13
$\begingroup$

So the question is how many ways are there to put N unlabelled balls in M labeled buckets.

One way (I think) I figured it out is $M^N$ ways to put each ball, divided by $N!$ permutations of ball ordering we don't care about:

$M^N \over N!$

First, is this correct?

Second, is there another way to approach it without using division? I need to calculate it in a non-prime modulo space so division isn't available. I really need a recurrence.

2 Answers 2

17

No, that expression isn’t correct. The correct expression is

$\binom{N+M-1}{M-1}=\binom{N+M-1}N=\frac{(N+M-1)!}{N!(M-1)!}\;;$

this formula is derived here. As André notes in the comments, this can be calculated without division, by using the identity

$\binom{n}m=\binom{n-1}m+\binom{n-1}{m-1}$

with the initial conditions $\binom{n}0=1$ for all integers $n\ge 0$ and $\binom0m=0$ for all integers $m>0$.

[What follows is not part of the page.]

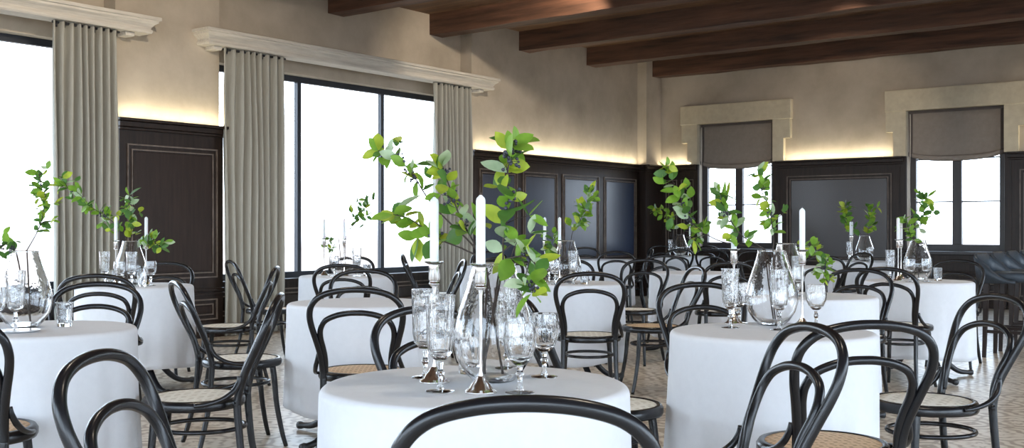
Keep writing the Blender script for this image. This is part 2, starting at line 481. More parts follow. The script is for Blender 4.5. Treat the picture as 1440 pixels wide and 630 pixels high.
panelling(False, YB, -1, -3.66, -1.2, [(-3.5, -1.36)])
panelling(False, YB, -1, -1.2, XR, [(-1.0, 1.2), (1.4, 3.6), (3.8, 5.8)])
for cx, h in BW:
    panelling(False, YB, -1, cx-h-.03, cx+h+.03, [(cx-h+.02, cx+h-.02)], cap=False, ztop=BZ0-.05)
# cove lights on top of the caps
strip((XL+.085, 6.64, CAPZ+.012), 1.2, True)
strip((XL+.085, 13.75, CAPZ+.012), 4.4, True)
strip((-9.0, YB-.085, CAPZ+.012), .6, False)
strip((-6.14, YB-.085, CAPZ+.012), 1.7, False)
strip((-2.3, YB-.085, CAPZ+.012), 2.0, False)
strip((2.2, YB-.085, CAPZ+.012), 6.0, False)

# back windows: casement, stone surround, roman blind ------------------------
for i, (cx, h) in enumerate(BW):
    o = struct(wname()); y0, y1 = YB+.10, YB+.18
    W = M['casement']; a, b = cx-h, cx+h
    def fr(nm, x0, x1, z0, z1, m=W, q0=0, q1=0): return boxo(nm, m, o, (x0, x1, y0+q0, y1+q1, z0, z1), .004 if m is W else 0)
    fr('frame', a, a+.10, BZ0, BZ1); fr('frame', b-.10, b, BZ0, BZ1)
    fr('frame', a+.10, b-.10, BZ0, BZ0+.10); fr('frame', a+.10, b-.10, BZ1-.08, BZ1)
    fr('mullion', cx-.065, cx+.065, BZ0+.10, BZ1-.08)
    for s in (-1, 1):
        u0, u1 = (a+.10, cx-.065) if s < 0 else (cx+.065, b-.10)
        fr('glazing_bar', u0, u1, 1.545, 1.565, q0=.02, q1=-.02); fr('glazing_bar', u0, u1, 2.185, 2.205, q0=.02, q1=-.02)
        fr('pane', u0, u1, BZ0+.10, BZ1-.08, M['pane'], .035, -.037)
    boxo('sill', W, o, (a-.08, b+.08, YB-.10, YB+.10, BZ0-.05, BZ0), .008)
    for s in (-1, 1):      # dark casing beside the opening, below the stone
        x0, x1 = sorted((cx+s*h, cx+s*(h+.09)))
        boxo('casing', M['dark_wood'], o, (x0, x1, YB-.055, YB, BZ0, CAPZ), .005)
    bm = bmesh.new()
    box(bm, cx-1.0, cx+1.0, YB-.10, YB, 2.93, 3.25, .008)
    obj('stone_lintel', bm, M['stone'], o)
    for s in (-1, 1):
        bm = bmesh.new()
        p = [(s*(h-.0), CAPZ), (s*(h+.19), CAPZ), (s*(h+.19), 2.62), (s*(h+.30), 2.62), (s*(h+.30), 2.93), (s*(h-.0), 2.93)]
        f0 = [bm.verts.new((cx+x, YB-.085, z)) for x, z in p]; f1 = [bm.verts.new((cx+x, YB, z)) for x, z in p]
        bm.faces.new(f0); bm.faces.new(f1[::-1])
        for k in range(6): bm.faces.new((f0[k], f1[k], f1[(k+1) % 6], f0[(k+1) % 6]))
        obj('stone_jamb', bm, M['stone'], o)
    t = thing('roman_blind', ['taupe linen roman blind half lowered over the back window nearer the room corner',
                              'taupe linen roman blind half lowered over the back window above the bar stools'][i], 'blind', (cx, YB+.045, 2.2), 0, 'roman blinds')
    hw = h-.015
    def sheet(x0, x1, off, nm, m):
        bm = bmesh.new(); cols = 24; zs = [.725, .60, .45, .30, .15, .085, .06, .075, .05, .02, .0, .025]
        ysf = [0, 0, -.004, -.006, -.008, -.010, -.022, -.034, -.040, -.036, -.026, -.014]
        g = []
        for zz, yy in zip(zs, ysf):
            row = []
            for k in range(cols+1):
                x = x0+(x1-x0)*k/cols; u = x/hw
                sag = -.045*(1-u*u)*(1-zz/.725)**2+.045*(u*u)**2*(1-zz/.725)**3
                row.append(bm.verts.new((x, yy+off-.006*(1-u*u), zz+sag)))
            g.append(row)
        for r0, r1 in zip(g, g[1:]):
            for k in range(cols): bm.faces.new((r0[k], r0[k+1], r1[k+1], r1[k]))
        ob = obj(nm, bm, m, t, True); sm = ob.modifiers.new('thick', 'SOLIDIFY'); sm.thickness = .004; sm.offset = 0
        return ob
    sheet(-hw, hw, 0, 'fabric', M['blind'])
    sheet(-hw, -hw+.055, -.0055, 'edge_binding', M['blind_edge']); sheet(hw-.055, hw, -.0055, 'edge_binding', M['blind_edge'])
    boxo('head_rail', M['blind_edge'], t, (-hw, hw, -.02, .03, .69, .73), .004)
    bm = bmesh.new(); tube(bm, catmull([(-hw+.03, -.05, .68), (-hw+.032, -.055, .2), (-hw+.02, -.05, -.3), (-hw+.03, -.052, -1.05)], 8), .006, 8)
    obj('lit_casing_edge', bm, M['lit_edge'], t, True)  # thin pale line standing for the lit edge of the casing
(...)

Added: To see why your reasoning doesn’t work, consider the case of $3$ balls and $2$ buckets, labelled $A$ and $B$. Suppose that we put the balls into the buckets one at a time; then the $2^3=8$ possibilities are $AAA,AAB,ABA,ABB,BAA,BAB,BBA$, and $BBB$. One of these puts $3$ balls in $A$ and none in $B$; $3$ of them put $2$ balls in $A$ and $1$ in $B$; $3$ of them put $1$ in $A$ and $2$ in $B$; and $1$ of them puts all $3$ balls in $B$. In other words, the number of permutations corresponding to each distribution of the unlabelled balls is not constant: it depends on the distribution. Here the count of $2^3$ sequences counts two of the possible distributions correctly, but it overcounts the other two by a factor of $3$. And this variation only gets worse as the numbers of balls and buckets go up.

  • 0
    @user1131467: Because so$m$e permutations change the distribution and some do not. **How many** change the distribution depends on the number of balls in each bucket, which is highly variable.2012-09-08
2

The Stars and Bars approach given in the answer by Brian M. Scott can be carried out without division. For example, Pascal's Identity $\binom{n}{k}=\binom{n-1}{k-1}+\binom{n-1}{k}$ can be used as a recurrence to calculate the required binomial coefficient. For large numbers, the procedure is unfortunately quite inefficient: simple operations, but too many of them.

There is a substantial literature about methods for computing binomial coefficients. For example, Granville gives a sophisticated method or computing binomial coefficents modulo a prime power.